"It's fake news that Trump wants Kosovo to have army"

Analyst Obrad Kesic says the news that the Trump administration wants "the state" of Kosovo to have its own army is - fake.

Source: Sputnik
(Getty Images, file)
(Getty Images, file)

Speaking for Russia's Sputnik agency, Kesic said the manner in which the U.S. Senate confirmation hearing of James Mattis was presented in Serbia represents "a completely fake picture of America's new foreign policy."

During the January 12 hearing, Mattis, who has since been confirmed as U.S. secretary of defense, said that "before it would be prudent to reduce the U.S. military presence, the Kosovo Security Forces must receive a mandate to conduct domestic security and territorial defense, a shift that will require constitutional change with parliamentary support."

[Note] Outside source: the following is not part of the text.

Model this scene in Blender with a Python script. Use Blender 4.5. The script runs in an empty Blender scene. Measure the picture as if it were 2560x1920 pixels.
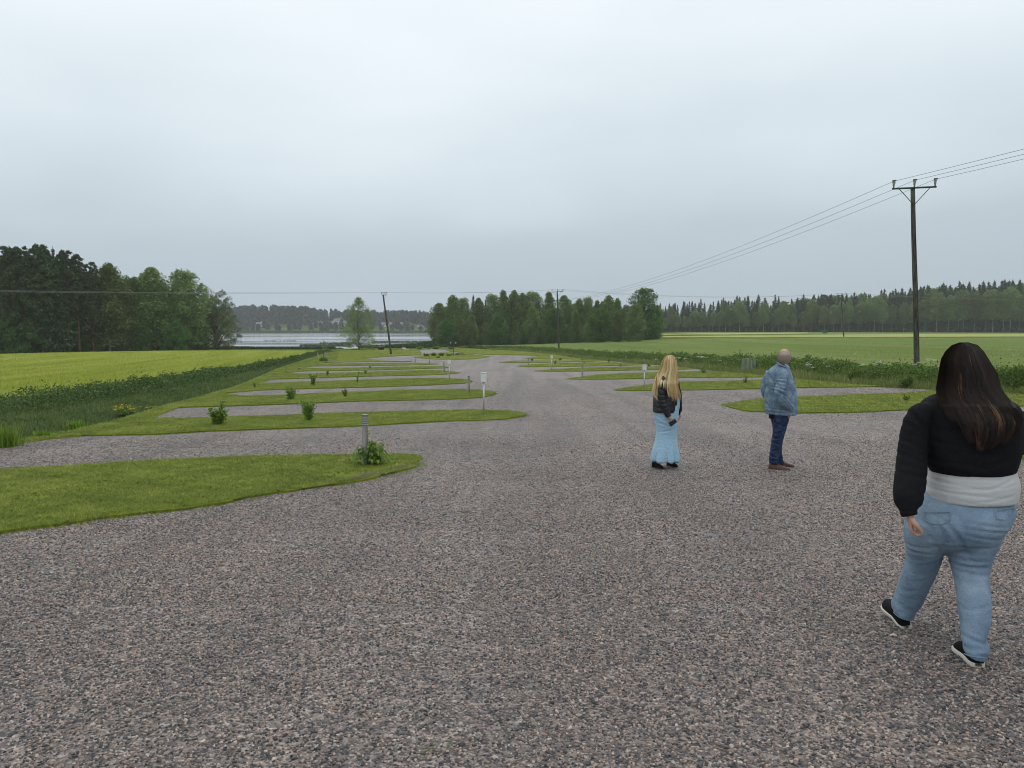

"First, this has been presented as the official stance of the administration, while the future minister said it during the hearing, therefore, before he became secretary of defense. Second, he spoke in the context of the policy being carried out by the U.S. administration for more than ten years and in front of the members of a committee that includes the biggest hawks when it comes not only to the issue of Kosovo and Serbs in the Balkans, but also Russia," Kesic said.

In that context, he continued, "it goes without saying that new minister Mattis would not go to far in announcing the new guidelines of some new policy, that is yet to be defined."

Former Serbian Ambassador to the U.S. Ivan Vujacic is of a similar opinion, noting that Mattis, in order to become secretary of defense, told the committee things that are in line with Pentagon's general policy so far, and with the reduction of the country's military presence abroad.

Vujacic also stressed that the defense minister is not the one in charge of foreign policy - "and this is a foreign policy issue."

"Americans went in Kosovo together with Europeans under the slogan, 'together in, together out'. That means that while European or any other troops are present in KFOR, the U.S. will remain with them," said Vujacic.

The former ambassador interpreted the answers given by Mattis as "routine, based on the previously determined policy to reduce the military contingent - while there's a big question mark over whether it will be completely withdrawn."

"In other words, I would not assign the importance of a definitive decision by the U.S. government to this, that this will really be implemented," Vujacic concluded.